Transcribe the lines from the start of the data below through the line with "rg, .1), M['lf_vase'], op)", word for word and nothing more.
#### Data block
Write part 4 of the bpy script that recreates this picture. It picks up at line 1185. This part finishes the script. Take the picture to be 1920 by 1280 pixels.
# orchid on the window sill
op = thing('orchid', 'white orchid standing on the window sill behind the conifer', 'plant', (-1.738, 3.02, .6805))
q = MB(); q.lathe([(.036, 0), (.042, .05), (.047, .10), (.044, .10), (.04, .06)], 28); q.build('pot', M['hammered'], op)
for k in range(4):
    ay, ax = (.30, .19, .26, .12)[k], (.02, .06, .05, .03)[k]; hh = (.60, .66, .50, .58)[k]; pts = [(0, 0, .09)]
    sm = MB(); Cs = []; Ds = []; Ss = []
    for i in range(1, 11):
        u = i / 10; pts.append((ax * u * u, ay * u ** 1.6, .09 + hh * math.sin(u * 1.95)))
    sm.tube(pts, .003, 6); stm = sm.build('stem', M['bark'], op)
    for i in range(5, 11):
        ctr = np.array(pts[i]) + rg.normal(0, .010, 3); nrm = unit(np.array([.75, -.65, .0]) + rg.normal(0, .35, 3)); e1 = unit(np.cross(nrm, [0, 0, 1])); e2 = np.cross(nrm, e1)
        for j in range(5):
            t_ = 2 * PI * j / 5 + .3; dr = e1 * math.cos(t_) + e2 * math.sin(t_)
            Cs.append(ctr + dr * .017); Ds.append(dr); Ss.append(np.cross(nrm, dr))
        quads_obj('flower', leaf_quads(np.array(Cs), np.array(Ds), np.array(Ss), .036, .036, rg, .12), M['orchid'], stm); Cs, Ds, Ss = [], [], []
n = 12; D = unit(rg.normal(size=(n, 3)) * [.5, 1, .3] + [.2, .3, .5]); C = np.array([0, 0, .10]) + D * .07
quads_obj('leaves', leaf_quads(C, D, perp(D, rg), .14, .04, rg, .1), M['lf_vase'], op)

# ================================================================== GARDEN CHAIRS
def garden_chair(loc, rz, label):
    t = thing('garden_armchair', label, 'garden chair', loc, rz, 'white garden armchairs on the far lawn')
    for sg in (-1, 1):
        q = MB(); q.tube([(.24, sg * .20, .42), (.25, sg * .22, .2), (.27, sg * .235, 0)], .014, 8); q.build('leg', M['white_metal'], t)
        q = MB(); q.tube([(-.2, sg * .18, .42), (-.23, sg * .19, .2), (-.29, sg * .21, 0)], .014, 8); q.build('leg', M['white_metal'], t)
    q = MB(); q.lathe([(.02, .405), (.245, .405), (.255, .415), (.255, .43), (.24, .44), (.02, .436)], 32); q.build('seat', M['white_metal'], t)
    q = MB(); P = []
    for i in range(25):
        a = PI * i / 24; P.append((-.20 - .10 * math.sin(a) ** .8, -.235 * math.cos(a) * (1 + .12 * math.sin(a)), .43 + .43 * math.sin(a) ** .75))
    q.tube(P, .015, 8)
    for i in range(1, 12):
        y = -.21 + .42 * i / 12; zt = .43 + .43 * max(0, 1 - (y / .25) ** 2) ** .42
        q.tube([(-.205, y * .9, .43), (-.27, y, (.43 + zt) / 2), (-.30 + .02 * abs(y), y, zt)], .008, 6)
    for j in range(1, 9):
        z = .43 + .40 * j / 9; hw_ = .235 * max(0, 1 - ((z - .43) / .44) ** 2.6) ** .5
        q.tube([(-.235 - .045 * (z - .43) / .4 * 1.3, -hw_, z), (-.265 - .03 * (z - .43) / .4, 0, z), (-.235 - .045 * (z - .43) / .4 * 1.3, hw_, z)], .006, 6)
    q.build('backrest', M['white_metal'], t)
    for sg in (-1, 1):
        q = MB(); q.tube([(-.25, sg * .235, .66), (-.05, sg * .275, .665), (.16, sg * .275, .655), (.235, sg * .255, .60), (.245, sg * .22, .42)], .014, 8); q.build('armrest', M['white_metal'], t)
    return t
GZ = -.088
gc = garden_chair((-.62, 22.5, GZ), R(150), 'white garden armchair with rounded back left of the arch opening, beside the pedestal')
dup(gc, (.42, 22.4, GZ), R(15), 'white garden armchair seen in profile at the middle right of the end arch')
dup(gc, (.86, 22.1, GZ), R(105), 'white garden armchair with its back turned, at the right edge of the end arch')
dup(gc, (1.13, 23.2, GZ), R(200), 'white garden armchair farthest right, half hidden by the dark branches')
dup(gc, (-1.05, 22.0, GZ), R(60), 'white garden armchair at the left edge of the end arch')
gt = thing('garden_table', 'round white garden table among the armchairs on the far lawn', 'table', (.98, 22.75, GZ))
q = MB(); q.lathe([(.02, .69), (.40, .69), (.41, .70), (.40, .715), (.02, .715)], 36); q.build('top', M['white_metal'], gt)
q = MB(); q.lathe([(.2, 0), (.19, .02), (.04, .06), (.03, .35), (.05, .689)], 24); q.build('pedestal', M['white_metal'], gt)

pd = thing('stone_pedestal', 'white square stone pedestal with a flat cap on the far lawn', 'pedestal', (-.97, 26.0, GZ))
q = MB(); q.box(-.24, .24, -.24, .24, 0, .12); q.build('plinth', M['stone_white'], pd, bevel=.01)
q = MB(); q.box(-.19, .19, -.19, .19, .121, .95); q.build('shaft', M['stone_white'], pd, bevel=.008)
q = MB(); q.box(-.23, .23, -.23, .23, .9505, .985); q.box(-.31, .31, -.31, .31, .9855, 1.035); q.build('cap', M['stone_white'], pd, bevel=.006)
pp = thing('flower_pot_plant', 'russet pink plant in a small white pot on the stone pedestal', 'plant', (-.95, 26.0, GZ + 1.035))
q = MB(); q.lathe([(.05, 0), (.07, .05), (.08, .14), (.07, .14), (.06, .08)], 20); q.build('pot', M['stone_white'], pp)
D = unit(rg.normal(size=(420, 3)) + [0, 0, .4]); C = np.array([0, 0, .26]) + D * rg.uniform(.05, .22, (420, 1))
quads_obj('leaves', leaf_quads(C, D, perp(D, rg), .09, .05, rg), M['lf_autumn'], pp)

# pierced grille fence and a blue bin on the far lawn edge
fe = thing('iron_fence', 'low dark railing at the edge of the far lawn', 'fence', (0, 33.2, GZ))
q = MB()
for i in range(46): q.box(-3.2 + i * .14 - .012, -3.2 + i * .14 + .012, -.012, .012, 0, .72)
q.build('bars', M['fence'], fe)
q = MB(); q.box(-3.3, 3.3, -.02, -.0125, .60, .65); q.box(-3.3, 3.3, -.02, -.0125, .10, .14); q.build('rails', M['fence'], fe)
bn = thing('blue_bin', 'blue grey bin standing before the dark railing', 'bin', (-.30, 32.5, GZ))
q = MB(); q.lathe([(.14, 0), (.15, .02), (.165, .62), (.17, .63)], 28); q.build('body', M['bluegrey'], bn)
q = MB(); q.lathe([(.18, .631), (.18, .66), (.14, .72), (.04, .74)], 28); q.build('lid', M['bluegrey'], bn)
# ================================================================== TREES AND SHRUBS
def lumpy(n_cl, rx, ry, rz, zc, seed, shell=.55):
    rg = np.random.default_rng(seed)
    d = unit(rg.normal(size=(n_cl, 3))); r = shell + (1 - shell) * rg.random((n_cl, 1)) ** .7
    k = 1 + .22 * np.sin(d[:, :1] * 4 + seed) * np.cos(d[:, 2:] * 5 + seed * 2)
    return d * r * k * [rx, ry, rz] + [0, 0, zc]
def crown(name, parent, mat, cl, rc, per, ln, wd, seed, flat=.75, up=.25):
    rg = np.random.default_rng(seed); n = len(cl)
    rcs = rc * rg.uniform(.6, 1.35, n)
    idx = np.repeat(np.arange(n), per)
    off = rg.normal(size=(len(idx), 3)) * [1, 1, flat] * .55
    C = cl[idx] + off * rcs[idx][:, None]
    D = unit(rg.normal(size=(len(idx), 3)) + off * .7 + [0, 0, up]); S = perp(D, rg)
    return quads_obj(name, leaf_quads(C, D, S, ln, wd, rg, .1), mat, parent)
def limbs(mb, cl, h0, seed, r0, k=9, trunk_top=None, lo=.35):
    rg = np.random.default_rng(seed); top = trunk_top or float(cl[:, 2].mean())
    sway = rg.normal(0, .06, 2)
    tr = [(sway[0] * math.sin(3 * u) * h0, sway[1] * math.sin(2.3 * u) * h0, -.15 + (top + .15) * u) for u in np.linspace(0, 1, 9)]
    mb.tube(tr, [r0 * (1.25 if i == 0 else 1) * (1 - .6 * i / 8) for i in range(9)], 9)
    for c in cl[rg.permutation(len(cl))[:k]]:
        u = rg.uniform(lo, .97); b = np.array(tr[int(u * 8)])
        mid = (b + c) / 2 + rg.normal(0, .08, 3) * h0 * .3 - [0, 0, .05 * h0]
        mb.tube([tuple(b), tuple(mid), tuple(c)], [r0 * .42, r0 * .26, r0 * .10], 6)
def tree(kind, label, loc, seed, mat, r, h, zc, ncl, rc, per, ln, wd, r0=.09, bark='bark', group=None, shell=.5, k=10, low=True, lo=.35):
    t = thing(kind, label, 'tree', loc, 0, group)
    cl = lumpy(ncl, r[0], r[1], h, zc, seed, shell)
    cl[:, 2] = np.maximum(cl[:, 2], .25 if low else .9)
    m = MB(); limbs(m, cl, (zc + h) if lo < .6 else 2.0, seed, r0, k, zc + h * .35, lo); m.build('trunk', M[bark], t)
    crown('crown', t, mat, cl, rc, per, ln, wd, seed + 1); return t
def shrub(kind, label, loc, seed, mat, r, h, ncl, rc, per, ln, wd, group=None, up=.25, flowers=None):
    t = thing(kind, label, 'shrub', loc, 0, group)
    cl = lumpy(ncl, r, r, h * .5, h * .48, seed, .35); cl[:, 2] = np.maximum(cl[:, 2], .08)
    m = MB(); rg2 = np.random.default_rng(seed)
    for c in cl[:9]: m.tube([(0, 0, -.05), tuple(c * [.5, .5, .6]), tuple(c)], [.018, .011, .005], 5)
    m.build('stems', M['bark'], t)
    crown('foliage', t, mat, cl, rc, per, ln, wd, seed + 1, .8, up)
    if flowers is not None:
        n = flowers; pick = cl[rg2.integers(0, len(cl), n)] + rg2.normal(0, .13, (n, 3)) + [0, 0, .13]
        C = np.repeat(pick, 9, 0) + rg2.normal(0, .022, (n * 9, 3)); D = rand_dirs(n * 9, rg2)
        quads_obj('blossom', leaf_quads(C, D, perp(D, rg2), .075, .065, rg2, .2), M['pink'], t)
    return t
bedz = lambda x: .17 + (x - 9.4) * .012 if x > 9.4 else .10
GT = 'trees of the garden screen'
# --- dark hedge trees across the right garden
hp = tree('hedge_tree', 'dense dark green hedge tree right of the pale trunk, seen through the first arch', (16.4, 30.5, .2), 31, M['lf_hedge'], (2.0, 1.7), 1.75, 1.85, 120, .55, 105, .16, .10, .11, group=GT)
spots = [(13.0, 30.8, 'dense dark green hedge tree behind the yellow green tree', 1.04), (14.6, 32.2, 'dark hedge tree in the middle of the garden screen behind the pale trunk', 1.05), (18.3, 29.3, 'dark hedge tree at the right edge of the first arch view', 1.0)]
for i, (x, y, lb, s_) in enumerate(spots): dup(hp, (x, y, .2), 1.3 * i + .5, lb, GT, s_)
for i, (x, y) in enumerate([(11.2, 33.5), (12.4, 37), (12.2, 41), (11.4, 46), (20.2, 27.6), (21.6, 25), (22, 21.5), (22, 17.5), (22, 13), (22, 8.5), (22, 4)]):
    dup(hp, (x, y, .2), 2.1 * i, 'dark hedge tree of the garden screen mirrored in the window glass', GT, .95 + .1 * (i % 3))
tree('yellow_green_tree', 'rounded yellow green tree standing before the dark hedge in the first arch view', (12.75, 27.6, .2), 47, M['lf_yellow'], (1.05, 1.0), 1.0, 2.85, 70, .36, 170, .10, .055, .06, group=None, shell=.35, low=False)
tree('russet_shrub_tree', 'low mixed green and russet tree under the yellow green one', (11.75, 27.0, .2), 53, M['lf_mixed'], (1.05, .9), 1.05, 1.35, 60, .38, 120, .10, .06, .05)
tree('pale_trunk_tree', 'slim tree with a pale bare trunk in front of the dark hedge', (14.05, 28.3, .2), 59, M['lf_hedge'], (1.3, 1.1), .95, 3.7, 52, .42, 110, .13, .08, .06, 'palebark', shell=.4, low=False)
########
(Task answer):
Write part 4 of the bpy script that recreates this picture. It picks up at line 1185. This part finishes the script. Take the picture to be 1920 by 1280 pixels.
# orchid on the window sill
op = thing('orchid', 'white orchid standing on the window sill behind the conifer', 'plant', (-1.738, 3.02, .6805))
q = MB(); q.lathe([(.036, 0), (.042, .05), (.047, .10), (.044, .10), (.04, .06)], 28); q.build('pot', M['hammered'], op)
for k in range(4):
    ay, ax = (.30, .19, .26, .12)[k], (.02, .06, .05, .03)[k]; hh = (.60, .66, .50, .58)[k]; pts = [(0, 0, .09)]
    sm = MB(); Cs = []; Ds = []; Ss = []
    for i in range(1, 11):
        u = i / 10; pts.append((ax * u * u, ay * u ** 1.6, .09 + hh * math.sin(u * 1.95)))
    sm.tube(pts, .003, 6); stm = sm.build('stem', M['bark'], op)
    for i in range(5, 11):
        ctr = np.array(pts[i]) + rg.normal(0, .010, 3); nrm = unit(np.array([.75, -.65, .0]) + rg.normal(0, .35, 3)); e1 = unit(np.cross(nrm, [0, 0, 1])); e2 = np.cross(nrm, e1)
        for j in range(5):
            t_ = 2 * PI * j / 5 + .3; dr = e1 * math.cos(t_) + e2 * math.sin(t_)
            Cs.append(ctr + dr * .017); Ds.append(dr); Ss.append(np.cross(nrm, dr))
        quads_obj('flower', leaf_quads(np.array(Cs), np.array(Ds), np.array(Ss), .036, .036, rg, .12), M['orchid'], stm); Cs, Ds, Ss = [], [], []
n = 12; D = unit(rg.normal(size=(n, 3)) * [.5, 1, .3] + [.2, .3, .5]); C = np.array([0, 0, .10]) + D * .07
quads_obj('leaves', leaf_quads(C, D, perp(D, rg), .14, .04, rg, .1), M['lf_vase'], op)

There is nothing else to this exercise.